## Task directions
Your copy of the material below should match it exactly, except that it holds no pictures.

┌──

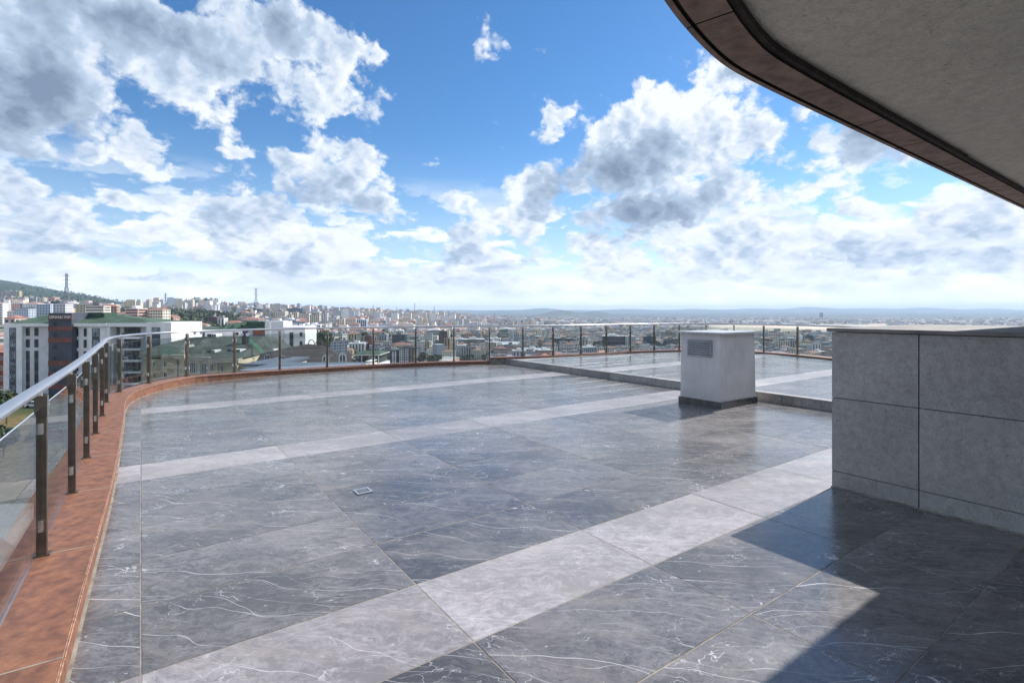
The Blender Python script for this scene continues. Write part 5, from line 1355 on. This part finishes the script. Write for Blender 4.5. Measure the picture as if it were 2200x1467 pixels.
# town trees, wooded slope
TP = [(662, 712, 520, 0), (670, 709, 540, 1), (679, 711, 530, 2), (688, 708, 560, 3), (696, 713, 520, 1), (783, 712, 760, 1), (826, 709, 900, 1), (834, 711, 880, 3), (790, 744, 330, 4), (786, 747, 320, 0), (950, 729, 780, 3), (943, 731, 770, 1), (860, 738, 640, 1), (852, 740, 640, 0), (1270, 738, 860, 0), (1280, 736, 880, 1), (1288, 739, 860, 2), (1373, 739, 880, 0), (1380, 741, 870, 2), (1413, 736, 900, 2), (1421, 735, 910, 0), (1428, 737, 900, 1), (1161, 748, 680, 4), (1152, 750, 690, 5), (1184, 752, 690, 4), (1127, 736, 800, 1), (1133, 738, 790, 3), (1213, 748, 800, 0), (1078, 713, 1250, 4), (1058, 752, 650, 0), (1066, 755, 640, 2), (1074, 753, 650, 0), (1316, 745, 860, 1), (1048, 757, 630, 2), (905, 757, 560, 2), (925, 760, 540, 0), (940, 758, 550, 1), (1000, 760, 560, 3), (1640, 725, 1200, 0), (1655, 722, 1300, 2), (1668, 723, 1300, 0), (1690, 722, 1300, 1), (880, 735, 700, 2), (972, 716, 1000, 0), (705, 700, 900, 2), (714, 703, 880, 0)]
near_w = {}
for px, yt, Z, k in TP: near_w.setdefault((bay(px), k >= 4), []).append((Z, px, yt, k))
for (bk, con), L in near_w.items():
    L.sort()
    for i, (Z, px, yt, k) in enumerate(L):
        pre = 'lone ' if len(L) == 1 else ('nearest ' if i == 0 else CARD[i - 1] + ' nearest ')
        plant_px(px, yt, Z, k, None, f"{pre}{'dark pointed conifer' if con else 'green tree'} among the town buildings behind the {PANEW[bk]} far pane", 'town trees')
def wood():
    mb = MB(); r = random.Random(9); n = 0
    while n < 2300:
        px = r.uniform(205, 560); Z = r.uniform(560, 1350); f, d = land_kind(px, Z)
        if r.random() > f * 1.3: continue
        X = (px - CX) / F * Z; c = Vector((X, Z, ground_z(X, Z))); s = r.uniform(2.6, 5.2); h = s * r.uniform(1.2, 2.0); n += 1
        if r.random() < .35: s *= .6; h *= 1.3
        m = M_leaf if r.random() < .5 else M_leafd
        for k in range(16):
            d_ = Vector((r.gauss(0, 1), r.gauss(0, 1), abs(r.gauss(0, .9)))).normalized(); p = c + Vector((d_.x * s, d_.y * s, h * .5 + d_.z * h)) * 1.0
            nd = (d_ + Vector((r.gauss(0, .5), r.gauss(0, .5), r.gauss(0, .5)))).normalized(); u = nd.orthogonal().normalized(); v = nd.cross(u); q = s * r.uniform(.38, .62)
            mb.poly([p - u * q, p - v * q * .8, p + u * q, p + v * q * .9], m)
    o = mb.build('woodland'); tag(o, 'dense green wood covering the slope behind the white buildings', kind='stuff')
wood()
def scrub():                                 # loose greenery between the houses of the town
    mb = MB(); r = random.Random(19); n = 0
    while n < 2200:
        px = r.uniform(40, 1820); Z = 560 * (3600 / 560) ** r.random(); X = (px - CX) / F * Z
        if not free(X, Z, -1): continue
        f, d = land_kind(px, Z)
        if d > .2: continue
        n += 1; c = Vector((X + r.uniform(-6, 6), Z, ground_z(X, Z))); s = r.uniform(1.8, 4.2) * (1 + (Z > 1800) * .8); m = M_leaf if r.random() < .45 else M_leafd
        for k in range(10):
            d_ = Vector((r.gauss(0, 1), r.gauss(0, 1), abs(r.gauss(0, 1)))).normalized(); p = c + Vector((d_.x * s, d_.y * s, s * .5 + d_.z * s * 1.2)); u = d_.orthogonal().normalized(); v = d_.cross(u); q = s * r.uniform(.4, .65)
            mb.poly([p - u * q, p - v * q, p + u * q, p + v * q], m)
    tag(mb.build('town_greenery'), 'loose trees and bushes scattered between the distant town houses', kind='stuff')
scrub()

# ---------------------------------------------------------------- pylons and masts on the skyline
def pylon(px, ytop, ybase, Z, t, label):
    a, c = PX(px, ytop, Z), PX(px, ybase, Z); h = a.z - c.z; o = thing('lattice_pylon', label, 'pylon', (c.x, Z, c.z), .4, 'power pylons on the skyline')
    def wid(f): return h * (.085 * (1 - f / .62) + .022) if f < .62 else h * .022
    mb = MB(); lv_ = [0, .14, .27, .38, .48, .56, .62, .70, .78, .86, .94, 1.0]
    pts = lambda f: [Vector((sx * wid(f), sy * wid(f), f * h)) for sx, sy in ((-1, -1), (1, -1), (1, 1), (-1, 1))]
    for f0, f1 in zip(lv_[:-1], lv_[1:]):
        p, q = pts(f0), pts(f1)
        for k in range(4): mb.bar(p[k], q[k], t, M_steel); mb.bar(p[k], q[(k + 1) % 4], t * .6, M_steel); mb.bar(p[(k + 1) % 4], q[k], t * .6, M_steel); mb.bar(q[k], q[(k + 1) % 4], t * .6, M_steel)
    mb.build('lattice_body', o)
    for f in (.66, .79, .92):
        mb = MB(); L = h * (.12 if f < .7 else .10)
        for s in (-1, 1):
            mb.bar((s * wid(f), 0, f * h), (s * L, 0, f * h + h * .008), t * .8, M_steel); mb.bar((s * wid(f), 0, (f + .04) * h), (s * L, 0, f * h + h * .008), t * .6, M_steel)
        mb.build('cross_arm', o)
pylon(143, 588, 656, 1150, .55, 'tall grey lattice pylon at left, largest of the pylons')
pylon(355.5, 630, 660, 2500, .9, 'small lattice pylon left of the rounded hill')
pylon(550, 619, 664, 1900, .8, 'lattice pylon rising above the cream towers')
def mast(px, ytop, ybase, Z, label):
    a, c = PX(px, ytop, Z), PX(px, ybase, Z); o = thing('radio_mast', label, 'mast', (c.x, Z, c.z), 0, 'thin masts on the skyline'); h = a.z - c.z
    mb = MB(); mb.bar((0, 0, 0), (0, 0, h), 2.2, M_steel); mb.build('shaft', o); mb = MB(); mb.bar((-3, 0, h * .8), (3, 0, h * .8), 1.2, M_steel); mb.bar((-2.4, 0, h * .65), (2.4, 0, h * .65), 1.2, M_steel); mb.build('antenna_arm', o)
mast(688, 654.5, 674, 2600, 'thin mast beside the skyline towers right of the cream estate'); mast(801.5, 655, 676, 2800, 'thin mast on the skyline above a railing post left of centre'); mast(852.5, 660, 678, 3000, 'thin short mast between two taller ones on the skyline'); mast(891, 651, 678, 2900, 'tallest thin mast on the skyline over the dense hillside town'); mast(933, 658, 680, 3000, 'thin mast at the right end of the hillside town'); mast(1062.5, 672, 690, 3200, 'small mast before the far blue hills')

# ---------------------------------------------------------------- haze
hz = D.materials.new('haze'); hz.use_nodes = True; n = NT(hz.node_tree); hz.node_tree.nodes.clear()
pv = n.new('ShaderNodeVolumePrincipled'); pv.inputs['Color'].default_value = (.58, .76, 1.0, 1); pv.inputs['Density'].default_value = 7e-5; pv.inputs['Anisotropy'].default_value = 0.1
o_ = n.new('ShaderNodeOutputMaterial'); n.l.new(pv.outputs[0], o_.inputs['Volume'])
b = MB(); b.box((-27500, -27500, -100), (27500, 27500, 252), hz); tag(b.build('haze'), 'thin pale blue air haze over town and hills', kind='stuff')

└──

## The reply
The Blender Python script for this scene continues. Write part 5, from line 1355 on. This part finishes the script. Write for Blender 4.5. Measure the picture as if it were 2200x1467 pixels.
# town trees, wooded slope
TP = [(662, 712, 520, 0), (670, 709, 540, 1), (679, 711, 530, 2), (688, 708, 560, 3), (696, 713, 520, 1), (783, 712, 760, 1), (826, 709, 900, 1), (834, 711, 880, 3), (790, 744, 330, 4), (786, 747, 320, 0), (950, 729, 780, 3), (943, 731, 770, 1), (860, 738, 640, 1), (852, 740, 640, 0), (1270, 738, 860, 0), (1280, 736, 880, 1), (1288, 739, 860, 2), (1373, 739, 880, 0), (1380, 741, 870, 2), (1413, 736, 900, 2), (1421, 735, 910, 0), (1428, 737, 900, 1), (1161, 748, 680, 4), (1152, 750, 690, 5), (1184, 752, 690, 4), (1127, 736, 800, 1), (1133, 738, 790, 3), (1213, 748, 800, 0), (1078, 713, 1250, 4), (1058, 752, 650, 0), (1066, 755, 640, 2), (1074, 753, 650, 0), (1316, 745, 860, 1), (1048, 757, 630, 2), (905, 757, 560, 2), (925, 760, 540, 0), (940, 758, 550, 1), (1000, 760, 560, 3), (1640, 725, 1200, 0), (1655, 722, 1300, 2), (1668, 723, 1300, 0), (1690, 722, 1300, 1), (880, 735, 700, 2), (972, 716, 1000, 0), (705, 700, 900, 2), (714, 703, 880, 0)]
near_w = {}
for px, yt, Z, k in TP: near_w.setdefault((bay(px), k >= 4), []).append((Z, px, yt, k))
for (bk, con), L in near_w.items():
    L.sort()
    for i, (Z, px, yt, k) in enumerate(L):
        pre = 'lone ' if len(L) == 1 else ('nearest ' if i == 0 else CARD[i - 1] + ' nearest ')
        plant_px(px, yt, Z, k, None, f"{pre}{'dark pointed conifer' if con else 'green tree'} among the town buildings behind the {PANEW[bk]} far pane", 'town trees')
def wood():
    mb = MB(); r = random.Random(9); n = 0
    while n < 2300:
        px = r.uniform(205, 560); Z = r.uniform(560, 1350); f, d = land_kind(px, Z)
        if r.random() > f * 1.3: continue
        X = (px - CX) / F * Z; c = Vector((X, Z, ground_z(X, Z))); s = r.uniform(2.6, 5.2); h = s * r.uniform(1.2, 2.0); n += 1
        if r.random() < .35: s *= .6; h *= 1.3
        m = M_leaf if r.random() < .5 else M_leafd
        for k in range(16):
            d_ = Vector((r.gauss(0, 1), r.gauss(0, 1), abs(r.gauss(0, .9)))).normalized(); p = c + Vector((d_.x * s, d_.y * s, h * .5 + d_.z * h)) * 1.0
            nd = (d_ + Vector((r.gauss(0, .5), r.gauss(0, .5), r.gauss(0, .5)))).normalized(); u = nd.orthogonal().normalized(); v = nd.cross(u); q = s * r.uniform(.38, .62)
            mb.poly([p - u * q, p - v * q * .8, p + u * q, p + v * q * .9], m)
    o = mb.build('woodland'); tag(o, 'dense green wood covering the slope behind the white buildings', kind='stuff')
wood()
def scrub():                                 # loose greenery between the houses of the town
    mb = MB(); r = random.Random(19); n = 0
    while n < 2200:
        px = r.uniform(40, 1820); Z = 560 * (3600 / 560) ** r.random(); X = (px - CX) / F * Z
        if not free(X, Z, -1): continue
        f, d = land_kind(px, Z)
        if d > .2: continue
        n += 1; c = Vector((X + r.uniform(-6, 6), Z, ground_z(X, Z))); s = r.uniform(1.8, 4.2) * (1 + (Z > 1800) * .8); m = M_leaf if r.random() < .45 else M_leafd
        for k in range(10):
            d_ = Vector((r.gauss(0, 1), r.gauss(0, 1), abs(r.gauss(0, 1)))).normalized(); p = c + Vector((d_.x * s, d_.y * s, s * .5 + d_.z * s * 1.2)); u = d_.orthogonal().normalized(); v = d_.cross(u); q = s * r.uniform(.4, .65)
            mb.poly([p - u * q, p - v * q, p + u * q, p + v * q], m)
    tag(mb.build('town_greenery'), 'loose trees and bushes scattered between the distant town houses', kind='stuff')
scrub()

# ---------------------------------------------------------------- pylons and masts on the skyline
def pylon(px, ytop, ybase, Z, t, label):
    a, c = PX(px, ytop, Z), PX(px, ybase, Z); h = a.z - c.z; o = thing('lattice_pylon', label, 'pylon', (c.x, Z, c.z), .4, 'power pylons on the skyline')
    def wid(f): return h * (.085 * (1 - f / .62) + .022) if f < .62 else h * .022
    mb = MB(); lv_ = [0, .14, .27, .38, .48, .56, .62, .70, .78, .86, .94, 1.0]
    pts = lambda f: [Vector((sx * wid(f), sy * wid(f), f * h)) for sx, sy in ((-1, -1), (1, -1), (1, 1), (-1, 1))]
    for f0, f1 in zip(lv_[:-1], lv_[1:]):
        p, q = pts(f0), pts(f1)
        for k in range(4): mb.bar(p[k], q[k], t, M_steel); mb.bar(p[k], q[(k + 1) % 4], t * .6, M_steel); mb.bar(p[(k + 1) % 4], q[k], t * .6, M_steel); mb.bar(q[k], q[(k + 1) % 4], t * .6, M_steel)
    mb.build('lattice_body', o)
    for f in (.66, .79, .92):
        mb = MB(); L = h * (.12 if f < .7 else .10)
        for s in (-1, 1):
            mb.bar((s * wid(f), 0, f * h), (s * L, 0, f * h + h * .008), t * .8, M_steel); mb.bar((s * wid(f), 0, (f + .04) * h), (s * L, 0, f * h + h * .008), t * .6, M_steel)
        mb.build('cross_arm', o)
pylon(143, 588, 656, 1150, .55, 'tall grey lattice pylon at left, largest of the pylons')
pylon(355.5, 630, 660, 2500, .9, 'small lattice pylon left of the rounded hill')
pylon(550, 619, 664, 1900, .8, 'lattice pylon rising above the cream towers')
def mast(px, ytop, ybase, Z, label):
    a, c = PX(px, ytop, Z), PX(px, ybase, Z); o = thing('radio_mast', label, 'mast', (c.x, Z, c.z), 0, 'thin masts on the skyline'); h = a.z - c.z
    mb = MB(); mb.bar((0, 0, 0), (0, 0, h), 2.2, M_steel); mb.build('shaft', o); mb = MB(); mb.bar((-3, 0, h * .8), (3, 0, h * .8), 1.2, M_steel); mb.bar((-2.4, 0, h * .65), (2.4, 0, h * .65), 1.2, M_steel); mb.build('antenna_arm', o)
mast(688, 654.5, 674, 2600, 'thin mast beside the skyline towers right of the cream estate'); mast(801.5, 655, 676, 2800, 'thin mast on the skyline above a railing post left of centre'); mast(852.5, 660, 678, 3000, 'thin short mast between two taller ones on the skyline'); mast(891, 651, 678, 2900, 'tallest thin mast on the skyline over the dense hillside town'); mast(933, 658, 680, 3000, 'thin mast at the right end of the hillside town'); mast(1062.5, 672, 690, 3200, 'small mast before the far blue hills')

# ---------------------------------------------------------------- haze
hz = D.materials.new('haze'); hz.use_nodes = True; n = NT(hz.node_tree); hz.node_tree.nodes.clear()
pv = n.new('ShaderNodeVolumePrincipled'); pv.inputs['Color'].default_value = (.58, .76, 1.0, 1); pv.inputs['Density'].default_value = 7e-5; pv.inputs['Anisotropy'].default_value = 0.1
o_ = n.new('ShaderNodeOutputMaterial'); n.l.new(pv.outputs[0], o_.inputs['Volume'])
b = MB(); b.box((-27500, -27500, -100), (27500, 27500, 252), hz); tag(b.build('haze'), 'thin pale blue air haze over town and hills', kind='stuff')